> _JOB_: Transcribe exactly the span of lines that begins the records and ends with the line holding "return 800 +", both boundary lines included.

○ ○ ○ ○ ○ ○ ○

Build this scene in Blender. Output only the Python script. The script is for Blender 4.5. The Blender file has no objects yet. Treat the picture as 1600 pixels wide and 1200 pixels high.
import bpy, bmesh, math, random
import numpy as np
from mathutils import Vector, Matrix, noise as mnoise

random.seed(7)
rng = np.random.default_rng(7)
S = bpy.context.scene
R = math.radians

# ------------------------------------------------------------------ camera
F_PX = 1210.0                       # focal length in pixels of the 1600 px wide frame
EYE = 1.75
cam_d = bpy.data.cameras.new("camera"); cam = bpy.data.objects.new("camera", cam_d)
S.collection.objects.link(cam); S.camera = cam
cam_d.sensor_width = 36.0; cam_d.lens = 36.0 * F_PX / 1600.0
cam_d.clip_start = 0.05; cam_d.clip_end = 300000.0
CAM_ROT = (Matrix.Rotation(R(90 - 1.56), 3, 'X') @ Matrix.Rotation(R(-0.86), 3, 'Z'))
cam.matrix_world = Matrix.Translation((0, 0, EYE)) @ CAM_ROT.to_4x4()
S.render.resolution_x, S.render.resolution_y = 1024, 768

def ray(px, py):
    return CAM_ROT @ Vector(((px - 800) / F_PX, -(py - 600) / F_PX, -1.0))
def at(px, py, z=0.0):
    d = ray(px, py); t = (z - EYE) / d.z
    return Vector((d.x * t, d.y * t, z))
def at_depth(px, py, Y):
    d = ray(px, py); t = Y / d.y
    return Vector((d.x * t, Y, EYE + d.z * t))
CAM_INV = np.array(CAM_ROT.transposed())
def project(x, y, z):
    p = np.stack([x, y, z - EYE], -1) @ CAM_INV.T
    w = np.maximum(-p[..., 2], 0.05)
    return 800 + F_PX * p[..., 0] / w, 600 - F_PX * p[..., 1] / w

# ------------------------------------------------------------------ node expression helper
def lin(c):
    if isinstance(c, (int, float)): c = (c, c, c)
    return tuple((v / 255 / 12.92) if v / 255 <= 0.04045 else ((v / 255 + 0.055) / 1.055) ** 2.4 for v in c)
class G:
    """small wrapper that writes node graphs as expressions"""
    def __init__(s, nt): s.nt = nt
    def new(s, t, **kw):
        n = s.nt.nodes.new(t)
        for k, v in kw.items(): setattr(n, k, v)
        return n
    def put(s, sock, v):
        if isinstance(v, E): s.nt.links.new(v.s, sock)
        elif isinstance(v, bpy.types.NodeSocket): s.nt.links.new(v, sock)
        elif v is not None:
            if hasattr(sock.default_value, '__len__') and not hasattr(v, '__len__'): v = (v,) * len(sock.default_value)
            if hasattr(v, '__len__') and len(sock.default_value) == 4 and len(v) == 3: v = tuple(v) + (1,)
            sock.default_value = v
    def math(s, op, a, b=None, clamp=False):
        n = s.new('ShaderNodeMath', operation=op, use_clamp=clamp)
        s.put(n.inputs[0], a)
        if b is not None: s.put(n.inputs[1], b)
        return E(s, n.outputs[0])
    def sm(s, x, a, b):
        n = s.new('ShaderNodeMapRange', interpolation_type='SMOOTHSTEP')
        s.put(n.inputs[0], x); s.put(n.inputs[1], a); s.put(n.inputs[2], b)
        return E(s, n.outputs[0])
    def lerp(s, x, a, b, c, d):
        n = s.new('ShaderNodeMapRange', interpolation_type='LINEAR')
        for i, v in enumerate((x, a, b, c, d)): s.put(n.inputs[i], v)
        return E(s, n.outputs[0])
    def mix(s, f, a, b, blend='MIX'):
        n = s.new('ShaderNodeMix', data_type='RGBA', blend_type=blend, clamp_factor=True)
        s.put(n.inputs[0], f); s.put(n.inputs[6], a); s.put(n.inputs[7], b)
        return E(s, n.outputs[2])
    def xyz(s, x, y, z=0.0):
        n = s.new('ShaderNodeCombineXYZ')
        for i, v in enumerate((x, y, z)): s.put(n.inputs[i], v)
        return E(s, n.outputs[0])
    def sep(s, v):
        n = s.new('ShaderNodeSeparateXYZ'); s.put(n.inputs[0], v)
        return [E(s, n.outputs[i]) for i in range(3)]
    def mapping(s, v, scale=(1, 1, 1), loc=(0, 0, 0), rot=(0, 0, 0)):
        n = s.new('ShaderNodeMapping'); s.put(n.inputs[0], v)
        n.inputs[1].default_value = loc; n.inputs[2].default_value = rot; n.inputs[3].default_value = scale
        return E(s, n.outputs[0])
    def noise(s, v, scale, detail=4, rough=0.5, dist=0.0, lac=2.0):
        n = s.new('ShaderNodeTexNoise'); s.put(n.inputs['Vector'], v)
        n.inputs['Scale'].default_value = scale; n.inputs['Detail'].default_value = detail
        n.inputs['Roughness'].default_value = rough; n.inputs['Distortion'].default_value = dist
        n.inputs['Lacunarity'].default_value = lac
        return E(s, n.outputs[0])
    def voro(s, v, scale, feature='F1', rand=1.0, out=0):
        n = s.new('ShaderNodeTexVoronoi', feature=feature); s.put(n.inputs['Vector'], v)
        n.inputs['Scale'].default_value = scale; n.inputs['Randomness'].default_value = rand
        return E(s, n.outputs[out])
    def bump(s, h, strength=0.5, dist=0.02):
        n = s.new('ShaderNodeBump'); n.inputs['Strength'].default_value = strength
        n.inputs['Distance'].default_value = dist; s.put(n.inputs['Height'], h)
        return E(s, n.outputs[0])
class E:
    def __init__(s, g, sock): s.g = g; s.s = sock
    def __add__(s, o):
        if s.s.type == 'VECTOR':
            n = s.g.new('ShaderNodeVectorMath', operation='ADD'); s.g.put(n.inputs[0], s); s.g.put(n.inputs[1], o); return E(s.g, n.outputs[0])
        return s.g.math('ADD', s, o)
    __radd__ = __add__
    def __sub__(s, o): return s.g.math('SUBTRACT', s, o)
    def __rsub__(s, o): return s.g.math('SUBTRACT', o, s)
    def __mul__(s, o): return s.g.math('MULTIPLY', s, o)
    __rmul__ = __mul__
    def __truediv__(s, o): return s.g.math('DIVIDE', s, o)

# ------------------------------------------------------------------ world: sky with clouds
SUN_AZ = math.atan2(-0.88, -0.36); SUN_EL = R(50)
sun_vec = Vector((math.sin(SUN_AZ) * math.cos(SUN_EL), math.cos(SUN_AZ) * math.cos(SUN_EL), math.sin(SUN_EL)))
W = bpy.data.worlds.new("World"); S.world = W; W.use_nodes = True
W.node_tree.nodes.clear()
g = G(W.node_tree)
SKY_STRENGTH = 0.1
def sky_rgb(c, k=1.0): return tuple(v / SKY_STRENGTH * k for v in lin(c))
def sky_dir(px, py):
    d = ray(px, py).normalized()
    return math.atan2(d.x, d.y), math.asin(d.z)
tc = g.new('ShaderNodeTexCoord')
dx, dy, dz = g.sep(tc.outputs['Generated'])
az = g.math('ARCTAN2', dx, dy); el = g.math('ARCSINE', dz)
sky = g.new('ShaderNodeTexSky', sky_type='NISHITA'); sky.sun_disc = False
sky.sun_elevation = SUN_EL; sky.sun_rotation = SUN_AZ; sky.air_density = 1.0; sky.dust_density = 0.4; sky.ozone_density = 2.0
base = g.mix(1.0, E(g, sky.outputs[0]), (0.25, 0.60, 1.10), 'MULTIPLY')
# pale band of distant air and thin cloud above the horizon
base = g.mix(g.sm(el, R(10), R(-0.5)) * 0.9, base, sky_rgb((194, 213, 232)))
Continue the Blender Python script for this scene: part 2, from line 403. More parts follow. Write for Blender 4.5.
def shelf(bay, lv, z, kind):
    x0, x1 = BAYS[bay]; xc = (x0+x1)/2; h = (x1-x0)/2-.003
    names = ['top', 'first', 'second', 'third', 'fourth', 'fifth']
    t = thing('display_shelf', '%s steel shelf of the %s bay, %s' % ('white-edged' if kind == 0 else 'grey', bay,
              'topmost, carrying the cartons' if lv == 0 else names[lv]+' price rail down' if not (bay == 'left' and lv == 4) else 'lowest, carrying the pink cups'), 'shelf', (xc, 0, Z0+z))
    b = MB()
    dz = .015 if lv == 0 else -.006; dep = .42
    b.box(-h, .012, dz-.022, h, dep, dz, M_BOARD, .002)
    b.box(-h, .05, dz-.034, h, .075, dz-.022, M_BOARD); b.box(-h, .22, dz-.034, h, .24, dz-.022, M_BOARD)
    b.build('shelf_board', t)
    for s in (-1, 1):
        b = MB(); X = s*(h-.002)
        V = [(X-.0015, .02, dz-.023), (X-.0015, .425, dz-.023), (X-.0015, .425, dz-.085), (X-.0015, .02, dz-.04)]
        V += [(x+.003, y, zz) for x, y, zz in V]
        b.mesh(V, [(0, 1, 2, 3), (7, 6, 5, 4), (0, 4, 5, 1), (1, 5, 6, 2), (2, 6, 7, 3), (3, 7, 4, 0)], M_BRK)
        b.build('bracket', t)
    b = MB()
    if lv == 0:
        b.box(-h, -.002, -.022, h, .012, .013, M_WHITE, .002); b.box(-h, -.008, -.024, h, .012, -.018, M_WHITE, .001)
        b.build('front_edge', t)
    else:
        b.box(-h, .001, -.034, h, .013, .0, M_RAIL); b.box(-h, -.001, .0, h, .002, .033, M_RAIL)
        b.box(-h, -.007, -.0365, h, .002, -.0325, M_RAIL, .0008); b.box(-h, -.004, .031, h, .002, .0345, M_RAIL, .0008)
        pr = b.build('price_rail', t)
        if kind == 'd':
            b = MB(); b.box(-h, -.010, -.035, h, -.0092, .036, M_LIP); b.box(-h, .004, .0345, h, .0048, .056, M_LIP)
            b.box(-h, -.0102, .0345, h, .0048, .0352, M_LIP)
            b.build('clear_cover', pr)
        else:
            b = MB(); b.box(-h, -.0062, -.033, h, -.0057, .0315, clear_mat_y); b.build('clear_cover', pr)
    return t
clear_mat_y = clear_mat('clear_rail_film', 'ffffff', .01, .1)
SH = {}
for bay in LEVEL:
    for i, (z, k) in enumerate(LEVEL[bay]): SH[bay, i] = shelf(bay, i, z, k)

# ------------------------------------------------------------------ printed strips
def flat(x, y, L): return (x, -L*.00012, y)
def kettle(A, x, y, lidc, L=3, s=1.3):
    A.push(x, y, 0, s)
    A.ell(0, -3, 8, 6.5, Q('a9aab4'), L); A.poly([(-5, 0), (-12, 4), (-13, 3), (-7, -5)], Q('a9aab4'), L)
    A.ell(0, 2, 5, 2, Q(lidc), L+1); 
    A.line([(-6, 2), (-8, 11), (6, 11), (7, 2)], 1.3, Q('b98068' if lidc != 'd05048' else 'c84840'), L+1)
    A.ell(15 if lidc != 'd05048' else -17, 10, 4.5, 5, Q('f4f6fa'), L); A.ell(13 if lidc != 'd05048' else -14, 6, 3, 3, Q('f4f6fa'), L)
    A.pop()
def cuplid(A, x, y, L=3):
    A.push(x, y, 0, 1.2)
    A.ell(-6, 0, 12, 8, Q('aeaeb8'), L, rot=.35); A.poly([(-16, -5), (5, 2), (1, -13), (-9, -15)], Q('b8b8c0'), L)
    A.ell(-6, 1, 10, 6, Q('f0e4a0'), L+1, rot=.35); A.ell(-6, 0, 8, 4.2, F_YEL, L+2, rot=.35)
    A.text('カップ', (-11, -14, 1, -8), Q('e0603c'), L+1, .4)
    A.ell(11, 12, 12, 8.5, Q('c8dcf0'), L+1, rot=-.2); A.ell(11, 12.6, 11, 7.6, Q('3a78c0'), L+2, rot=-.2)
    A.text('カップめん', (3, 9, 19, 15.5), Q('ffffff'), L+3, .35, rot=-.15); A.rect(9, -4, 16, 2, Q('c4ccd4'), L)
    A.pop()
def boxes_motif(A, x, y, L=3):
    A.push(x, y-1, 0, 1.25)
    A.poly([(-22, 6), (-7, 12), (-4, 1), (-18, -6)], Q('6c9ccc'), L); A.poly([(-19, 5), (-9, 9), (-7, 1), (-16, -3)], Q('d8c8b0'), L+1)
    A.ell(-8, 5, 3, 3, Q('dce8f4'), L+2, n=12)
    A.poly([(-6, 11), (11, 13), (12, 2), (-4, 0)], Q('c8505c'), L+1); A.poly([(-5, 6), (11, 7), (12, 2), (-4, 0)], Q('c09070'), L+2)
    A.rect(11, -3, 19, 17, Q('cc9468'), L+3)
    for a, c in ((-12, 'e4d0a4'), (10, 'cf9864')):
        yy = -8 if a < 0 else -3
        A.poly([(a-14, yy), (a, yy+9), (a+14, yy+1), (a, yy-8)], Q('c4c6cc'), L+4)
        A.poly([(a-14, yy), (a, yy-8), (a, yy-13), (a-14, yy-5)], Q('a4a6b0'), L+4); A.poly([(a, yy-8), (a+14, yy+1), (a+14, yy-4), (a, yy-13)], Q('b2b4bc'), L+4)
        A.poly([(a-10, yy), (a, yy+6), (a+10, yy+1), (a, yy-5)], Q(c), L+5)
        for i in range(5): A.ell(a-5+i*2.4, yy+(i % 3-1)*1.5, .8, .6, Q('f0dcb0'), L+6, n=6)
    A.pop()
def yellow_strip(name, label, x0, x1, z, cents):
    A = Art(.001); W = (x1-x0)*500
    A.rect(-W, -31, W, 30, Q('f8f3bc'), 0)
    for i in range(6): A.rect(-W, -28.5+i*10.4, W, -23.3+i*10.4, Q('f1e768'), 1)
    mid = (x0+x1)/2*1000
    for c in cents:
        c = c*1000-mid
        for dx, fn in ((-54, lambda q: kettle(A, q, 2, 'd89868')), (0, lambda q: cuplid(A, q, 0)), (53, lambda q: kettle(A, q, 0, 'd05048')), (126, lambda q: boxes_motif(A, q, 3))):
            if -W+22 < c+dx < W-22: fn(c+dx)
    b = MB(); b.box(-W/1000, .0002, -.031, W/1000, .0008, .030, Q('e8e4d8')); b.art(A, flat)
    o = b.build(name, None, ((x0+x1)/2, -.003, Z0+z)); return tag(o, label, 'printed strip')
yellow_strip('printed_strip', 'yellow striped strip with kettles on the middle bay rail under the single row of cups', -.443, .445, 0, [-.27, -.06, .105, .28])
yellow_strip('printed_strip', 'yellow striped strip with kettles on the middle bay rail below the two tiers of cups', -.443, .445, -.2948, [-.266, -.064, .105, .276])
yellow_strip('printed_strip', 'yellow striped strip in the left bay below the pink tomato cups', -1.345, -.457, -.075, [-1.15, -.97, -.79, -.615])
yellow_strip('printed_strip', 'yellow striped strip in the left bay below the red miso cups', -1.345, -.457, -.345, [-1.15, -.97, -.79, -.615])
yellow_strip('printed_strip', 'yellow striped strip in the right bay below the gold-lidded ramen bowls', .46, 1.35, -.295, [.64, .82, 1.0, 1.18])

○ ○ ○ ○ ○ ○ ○

> _SOLUTION TO THIS EXERCISE_:
Build this scene in Blender. Output only the Python script. The script is for Blender 4.5. The Blender file has no objects yet. Treat the picture as 1600 pixels wide and 1200 pixels high.
import bpy, bmesh, math, random
import numpy as np
from mathutils import Vector, Matrix, noise as mnoise

random.seed(7)
rng = np.random.default_rng(7)
S = bpy.context.scene
R = math.radians

# ------------------------------------------------------------------ camera
F_PX = 1210.0                       # focal length in pixels of the 1600 px wide frame
EYE = 1.75
cam_d = bpy.data.cameras.new("camera"); cam = bpy.data.objects.new("camera", cam_d)
S.collection.objects.link(cam); S.camera = cam
cam_d.sensor_width = 36.0; cam_d.lens = 36.0 * F_PX / 1600.0
cam_d.clip_start = 0.05; cam_d.clip_end = 300000.0
CAM_ROT = (Matrix.Rotation(R(90 - 1.56), 3, 'X') @ Matrix.Rotation(R(-0.86), 3, 'Z'))
cam.matrix_world = Matrix.Translation((0, 0, EYE)) @ CAM_ROT.to_4x4()
S.render.resolution_x, S.render.resolution_y = 1024, 768

def ray(px, py):
    return CAM_ROT @ Vector(((px - 800) / F_PX, -(py - 600) / F_PX, -1.0))
def at(px, py, z=0.0):
    d = ray(px, py); t = (z - EYE) / d.z
    return Vector((d.x * t, d.y * t, z))
def at_depth(px, py, Y):
    d = ray(px, py); t = Y / d.y
    return Vector((d.x * t, Y, EYE + d.z * t))
CAM_INV = np.array(CAM_ROT.transposed())
def project(x, y, z):
    p = np.stack([x, y, z - EYE], -1) @ CAM_INV.T
    w = np.maximum(-p[..., 2], 0.05)
    return 800 + F_PX * p[..., 0] / w, 600 - F_PX * p[..., 1] / w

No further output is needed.